The difference now, as opposed to (slightly) earlier times when the likes of Paul Brislen traded meeting deadlines for making headlines, is that marketing and corporate communications are looking more like journalism, and journalism is looking more like marketing.

In 2015 I gave a mid-morning lecture to a first-year class at Ara’s NZ Broadcasting School in Christchurch, trying not to psych myself out because Radio NZ’s Wallace Chapman was lined-up for the afternoon. I don’t think I was off the mark when I said that a significant portion of the class might go on to tell stories for a living, yet never see the inside of a newsroom.

The pieces in the great game have been set: Journalists in the corporations, journalists in the NGOs, journalists in the offices of senior Government ministers and officials. Fewer journalists in the newsrooms as the industry goes through another mass restructure, sad to say, but the demand for storytellers across all sectors is higher than ever. Even the activists are hiring.
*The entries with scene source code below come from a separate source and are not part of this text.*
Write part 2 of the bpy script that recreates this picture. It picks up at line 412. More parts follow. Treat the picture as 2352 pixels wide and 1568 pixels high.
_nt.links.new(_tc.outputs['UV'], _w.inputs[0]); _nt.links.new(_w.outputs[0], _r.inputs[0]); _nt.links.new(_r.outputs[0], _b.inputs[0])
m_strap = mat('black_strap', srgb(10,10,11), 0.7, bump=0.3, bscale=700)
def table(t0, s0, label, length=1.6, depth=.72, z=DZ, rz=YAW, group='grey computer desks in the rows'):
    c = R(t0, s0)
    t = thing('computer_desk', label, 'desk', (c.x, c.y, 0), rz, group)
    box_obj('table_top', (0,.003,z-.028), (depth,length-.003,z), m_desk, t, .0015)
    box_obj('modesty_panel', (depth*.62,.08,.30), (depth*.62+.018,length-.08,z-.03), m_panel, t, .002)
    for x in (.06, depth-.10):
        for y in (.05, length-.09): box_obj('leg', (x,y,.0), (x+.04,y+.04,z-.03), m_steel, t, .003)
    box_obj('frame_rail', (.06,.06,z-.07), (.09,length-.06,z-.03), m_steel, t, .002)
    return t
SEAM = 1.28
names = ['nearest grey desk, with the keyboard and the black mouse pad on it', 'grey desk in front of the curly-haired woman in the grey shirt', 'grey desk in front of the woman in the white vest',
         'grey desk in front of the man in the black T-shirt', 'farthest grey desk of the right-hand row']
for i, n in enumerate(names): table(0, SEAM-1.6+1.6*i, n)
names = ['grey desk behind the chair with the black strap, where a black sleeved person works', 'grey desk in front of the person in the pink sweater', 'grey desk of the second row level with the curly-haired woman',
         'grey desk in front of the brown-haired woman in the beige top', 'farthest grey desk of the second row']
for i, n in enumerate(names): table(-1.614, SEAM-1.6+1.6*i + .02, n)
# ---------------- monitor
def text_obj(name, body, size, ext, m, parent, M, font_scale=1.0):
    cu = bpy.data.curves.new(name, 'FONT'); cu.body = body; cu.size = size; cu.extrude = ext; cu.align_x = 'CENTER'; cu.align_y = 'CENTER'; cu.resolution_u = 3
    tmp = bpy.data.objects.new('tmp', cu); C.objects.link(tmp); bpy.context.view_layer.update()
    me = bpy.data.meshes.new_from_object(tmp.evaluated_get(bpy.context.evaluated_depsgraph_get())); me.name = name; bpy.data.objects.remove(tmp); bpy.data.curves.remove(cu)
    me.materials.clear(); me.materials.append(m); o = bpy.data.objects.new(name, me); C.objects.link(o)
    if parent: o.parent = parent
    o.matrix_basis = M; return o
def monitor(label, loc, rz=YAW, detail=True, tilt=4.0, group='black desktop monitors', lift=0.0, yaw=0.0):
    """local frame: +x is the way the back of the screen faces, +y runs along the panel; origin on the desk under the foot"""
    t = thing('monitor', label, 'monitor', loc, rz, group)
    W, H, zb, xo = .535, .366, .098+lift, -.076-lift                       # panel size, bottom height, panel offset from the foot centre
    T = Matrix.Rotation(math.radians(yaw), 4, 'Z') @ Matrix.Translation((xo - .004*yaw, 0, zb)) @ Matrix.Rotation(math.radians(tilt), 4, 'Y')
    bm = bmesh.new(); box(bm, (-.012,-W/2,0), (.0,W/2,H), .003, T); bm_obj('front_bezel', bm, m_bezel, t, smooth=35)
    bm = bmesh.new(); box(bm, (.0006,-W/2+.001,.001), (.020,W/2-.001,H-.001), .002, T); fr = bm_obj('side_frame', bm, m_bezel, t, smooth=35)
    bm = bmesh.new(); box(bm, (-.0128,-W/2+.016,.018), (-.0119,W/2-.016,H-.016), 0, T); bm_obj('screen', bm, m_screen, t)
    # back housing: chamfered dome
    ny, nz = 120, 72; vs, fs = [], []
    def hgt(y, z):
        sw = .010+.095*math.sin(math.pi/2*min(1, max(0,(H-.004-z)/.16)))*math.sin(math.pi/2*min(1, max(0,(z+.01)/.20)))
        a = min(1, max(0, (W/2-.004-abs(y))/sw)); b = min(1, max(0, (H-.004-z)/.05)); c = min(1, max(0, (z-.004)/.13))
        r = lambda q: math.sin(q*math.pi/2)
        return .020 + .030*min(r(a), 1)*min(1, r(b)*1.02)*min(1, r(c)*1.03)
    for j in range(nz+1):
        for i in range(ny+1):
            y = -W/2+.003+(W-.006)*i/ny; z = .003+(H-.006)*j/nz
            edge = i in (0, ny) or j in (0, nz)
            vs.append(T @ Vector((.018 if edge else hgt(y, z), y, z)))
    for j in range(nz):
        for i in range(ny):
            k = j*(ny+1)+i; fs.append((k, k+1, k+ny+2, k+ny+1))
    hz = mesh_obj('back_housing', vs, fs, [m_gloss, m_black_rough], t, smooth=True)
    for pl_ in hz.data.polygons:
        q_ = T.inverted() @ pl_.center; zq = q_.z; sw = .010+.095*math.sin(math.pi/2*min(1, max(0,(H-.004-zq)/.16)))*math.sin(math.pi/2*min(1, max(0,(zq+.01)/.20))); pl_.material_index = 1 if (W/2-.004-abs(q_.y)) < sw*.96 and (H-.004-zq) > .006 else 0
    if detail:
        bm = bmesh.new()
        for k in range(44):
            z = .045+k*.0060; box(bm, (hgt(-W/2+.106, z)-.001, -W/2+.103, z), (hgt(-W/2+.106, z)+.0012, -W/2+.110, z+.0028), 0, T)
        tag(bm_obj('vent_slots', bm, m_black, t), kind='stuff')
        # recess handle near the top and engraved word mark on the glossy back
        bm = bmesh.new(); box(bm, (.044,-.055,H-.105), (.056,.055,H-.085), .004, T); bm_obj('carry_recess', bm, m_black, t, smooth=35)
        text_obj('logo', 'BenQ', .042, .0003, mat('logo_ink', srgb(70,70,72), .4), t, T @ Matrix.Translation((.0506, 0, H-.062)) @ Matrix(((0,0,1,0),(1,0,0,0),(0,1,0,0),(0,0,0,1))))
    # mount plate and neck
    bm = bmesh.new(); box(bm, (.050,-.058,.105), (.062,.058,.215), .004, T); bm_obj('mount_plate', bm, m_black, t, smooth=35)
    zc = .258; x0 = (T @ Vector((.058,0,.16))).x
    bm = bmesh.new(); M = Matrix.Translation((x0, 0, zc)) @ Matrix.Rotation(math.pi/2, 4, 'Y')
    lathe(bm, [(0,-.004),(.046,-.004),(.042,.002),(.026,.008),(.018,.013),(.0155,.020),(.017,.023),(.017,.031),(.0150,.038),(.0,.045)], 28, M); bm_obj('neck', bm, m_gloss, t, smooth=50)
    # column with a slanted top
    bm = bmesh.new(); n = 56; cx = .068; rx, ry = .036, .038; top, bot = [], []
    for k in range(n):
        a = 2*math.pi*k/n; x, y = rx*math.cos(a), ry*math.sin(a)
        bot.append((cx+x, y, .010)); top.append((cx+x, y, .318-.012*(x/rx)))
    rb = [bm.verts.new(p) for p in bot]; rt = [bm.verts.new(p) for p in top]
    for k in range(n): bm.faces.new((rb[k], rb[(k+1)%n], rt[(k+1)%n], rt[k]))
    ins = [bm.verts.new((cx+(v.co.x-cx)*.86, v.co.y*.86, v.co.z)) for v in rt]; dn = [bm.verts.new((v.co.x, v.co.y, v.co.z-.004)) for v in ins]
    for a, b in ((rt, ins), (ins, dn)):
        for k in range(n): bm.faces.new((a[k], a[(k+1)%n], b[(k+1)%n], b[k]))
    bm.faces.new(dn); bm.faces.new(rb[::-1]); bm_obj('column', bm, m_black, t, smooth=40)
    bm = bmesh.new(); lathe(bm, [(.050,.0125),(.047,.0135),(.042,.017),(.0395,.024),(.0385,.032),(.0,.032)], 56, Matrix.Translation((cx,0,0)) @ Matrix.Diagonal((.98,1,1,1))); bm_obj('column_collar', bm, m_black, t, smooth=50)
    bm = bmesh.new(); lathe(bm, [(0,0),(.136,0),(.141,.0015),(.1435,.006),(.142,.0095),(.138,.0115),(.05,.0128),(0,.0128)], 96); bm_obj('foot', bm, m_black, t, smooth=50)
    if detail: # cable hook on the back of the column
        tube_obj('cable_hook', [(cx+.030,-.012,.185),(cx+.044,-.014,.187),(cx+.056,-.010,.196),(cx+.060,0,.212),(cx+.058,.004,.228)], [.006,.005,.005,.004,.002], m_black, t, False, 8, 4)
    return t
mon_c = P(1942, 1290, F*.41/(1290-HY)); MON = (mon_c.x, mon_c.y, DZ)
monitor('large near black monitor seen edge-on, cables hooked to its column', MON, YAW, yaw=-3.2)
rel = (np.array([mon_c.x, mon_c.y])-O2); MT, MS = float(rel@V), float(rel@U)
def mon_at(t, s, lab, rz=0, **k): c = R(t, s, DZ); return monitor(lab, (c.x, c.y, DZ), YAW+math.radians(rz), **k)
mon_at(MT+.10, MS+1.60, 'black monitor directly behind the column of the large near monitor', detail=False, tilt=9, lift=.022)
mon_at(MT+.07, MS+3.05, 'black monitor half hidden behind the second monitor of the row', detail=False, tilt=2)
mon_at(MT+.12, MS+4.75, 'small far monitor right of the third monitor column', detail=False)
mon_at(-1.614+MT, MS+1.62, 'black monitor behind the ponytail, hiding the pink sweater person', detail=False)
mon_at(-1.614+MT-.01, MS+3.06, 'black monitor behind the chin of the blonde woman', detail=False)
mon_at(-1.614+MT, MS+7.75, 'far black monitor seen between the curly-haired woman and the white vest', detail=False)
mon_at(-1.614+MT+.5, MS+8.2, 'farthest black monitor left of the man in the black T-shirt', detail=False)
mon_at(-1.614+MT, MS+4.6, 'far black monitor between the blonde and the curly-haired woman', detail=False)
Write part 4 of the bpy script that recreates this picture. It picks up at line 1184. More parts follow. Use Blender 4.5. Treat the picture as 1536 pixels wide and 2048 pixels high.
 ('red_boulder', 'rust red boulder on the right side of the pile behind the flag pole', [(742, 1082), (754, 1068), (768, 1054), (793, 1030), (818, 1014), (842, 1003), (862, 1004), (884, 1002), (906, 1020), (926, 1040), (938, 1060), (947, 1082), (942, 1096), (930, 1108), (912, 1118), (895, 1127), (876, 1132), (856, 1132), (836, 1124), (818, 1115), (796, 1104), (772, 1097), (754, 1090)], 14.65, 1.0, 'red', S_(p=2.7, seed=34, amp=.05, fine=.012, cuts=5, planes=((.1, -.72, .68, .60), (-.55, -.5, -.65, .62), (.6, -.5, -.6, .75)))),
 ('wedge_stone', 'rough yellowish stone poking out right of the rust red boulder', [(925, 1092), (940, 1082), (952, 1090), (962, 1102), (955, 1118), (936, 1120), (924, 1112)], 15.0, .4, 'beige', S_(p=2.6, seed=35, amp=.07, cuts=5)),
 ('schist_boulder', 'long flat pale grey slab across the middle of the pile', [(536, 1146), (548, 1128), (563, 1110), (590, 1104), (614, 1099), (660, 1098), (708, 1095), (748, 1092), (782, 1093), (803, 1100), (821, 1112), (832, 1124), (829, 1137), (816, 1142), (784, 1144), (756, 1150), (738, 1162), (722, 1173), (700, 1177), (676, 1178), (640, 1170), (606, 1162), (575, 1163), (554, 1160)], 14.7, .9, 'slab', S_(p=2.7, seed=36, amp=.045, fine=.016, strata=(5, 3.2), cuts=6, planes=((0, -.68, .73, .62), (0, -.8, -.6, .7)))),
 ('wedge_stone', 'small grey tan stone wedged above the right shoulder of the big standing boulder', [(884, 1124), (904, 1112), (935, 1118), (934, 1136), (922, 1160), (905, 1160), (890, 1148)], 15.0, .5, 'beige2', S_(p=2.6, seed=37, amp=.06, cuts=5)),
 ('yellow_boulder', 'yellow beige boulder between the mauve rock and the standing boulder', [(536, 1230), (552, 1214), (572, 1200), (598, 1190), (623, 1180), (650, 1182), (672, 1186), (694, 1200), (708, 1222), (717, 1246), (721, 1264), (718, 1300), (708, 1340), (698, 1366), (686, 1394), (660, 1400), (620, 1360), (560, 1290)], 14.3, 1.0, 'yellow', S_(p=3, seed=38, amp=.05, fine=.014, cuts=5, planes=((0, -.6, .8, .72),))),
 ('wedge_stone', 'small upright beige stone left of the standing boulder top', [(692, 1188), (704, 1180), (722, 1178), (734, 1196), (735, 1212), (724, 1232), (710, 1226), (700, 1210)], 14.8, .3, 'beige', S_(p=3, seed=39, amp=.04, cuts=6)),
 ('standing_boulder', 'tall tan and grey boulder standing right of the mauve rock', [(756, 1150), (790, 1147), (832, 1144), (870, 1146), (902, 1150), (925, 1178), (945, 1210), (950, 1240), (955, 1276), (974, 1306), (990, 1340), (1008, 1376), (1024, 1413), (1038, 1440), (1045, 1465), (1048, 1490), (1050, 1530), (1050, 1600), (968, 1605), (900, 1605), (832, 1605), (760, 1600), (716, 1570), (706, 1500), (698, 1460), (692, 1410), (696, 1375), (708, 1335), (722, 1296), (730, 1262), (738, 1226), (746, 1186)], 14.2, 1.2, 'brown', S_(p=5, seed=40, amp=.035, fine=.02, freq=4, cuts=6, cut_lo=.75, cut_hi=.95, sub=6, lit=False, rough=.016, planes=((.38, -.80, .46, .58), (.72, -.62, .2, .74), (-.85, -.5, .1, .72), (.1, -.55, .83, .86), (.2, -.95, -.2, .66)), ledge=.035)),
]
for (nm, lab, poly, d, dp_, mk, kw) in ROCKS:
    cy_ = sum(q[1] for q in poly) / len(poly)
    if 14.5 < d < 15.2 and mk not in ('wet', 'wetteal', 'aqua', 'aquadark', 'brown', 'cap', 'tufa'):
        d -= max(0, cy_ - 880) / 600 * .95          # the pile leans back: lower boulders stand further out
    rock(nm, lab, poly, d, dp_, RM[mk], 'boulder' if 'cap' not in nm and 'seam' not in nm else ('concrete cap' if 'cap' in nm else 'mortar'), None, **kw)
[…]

Marketing looks more like journalism, journalism looks more like marketing.

Journalism matters to almost every free-thinking adult in this democracy, and is discussed with passion from so many different viewpoints. Here’s the gremlin that makes this discussion such a sore point: The role of money in journalism.

Opinions are strong when it comes to how commercial factors push and pull at the perceptions of what trustworthy news looks like.

The other night at a media panel, the NBR’s Chris Keall asked me how Newsroom would react if one of our supporters found itself at the centre of a severe media issue. I’m not at liberty to explain in detail but Newsroom wouldn’t accept any arrangement that kept us from doing our jobs. Our supporters respect that too. After all, even very large corporations are made up of individuals who read the news and hold private opinions. Some of them want to see it done right, not safely.

My answer on the night was succinct: “We’re grown-ups.”

So what about Newsroom, since we’re under that microscope? In a manner of speaking, we probably do a bit of native advertising ourselves. How so? If a piece of our journalism is on our site, it’s definitely journalism. If it appears in syndicated form on Stuff, then it’s still journalism – but because we’re hoping that readers from the gigantic Fairfax audience will come through the funnel to our little boutique, then in a way we’re marketing in that space to draw their business. Native advertising, by the look of it.

We’re probably also doing the odd spot of content marketing, every time we explain on the site how our model works, how anyone can support us financially, and so on. Probably even in this column.

In that case, I would like to thank our generous foundation sponsors. Go drive their cars and enjoy their internet pipes and go get a degree, maybe even two.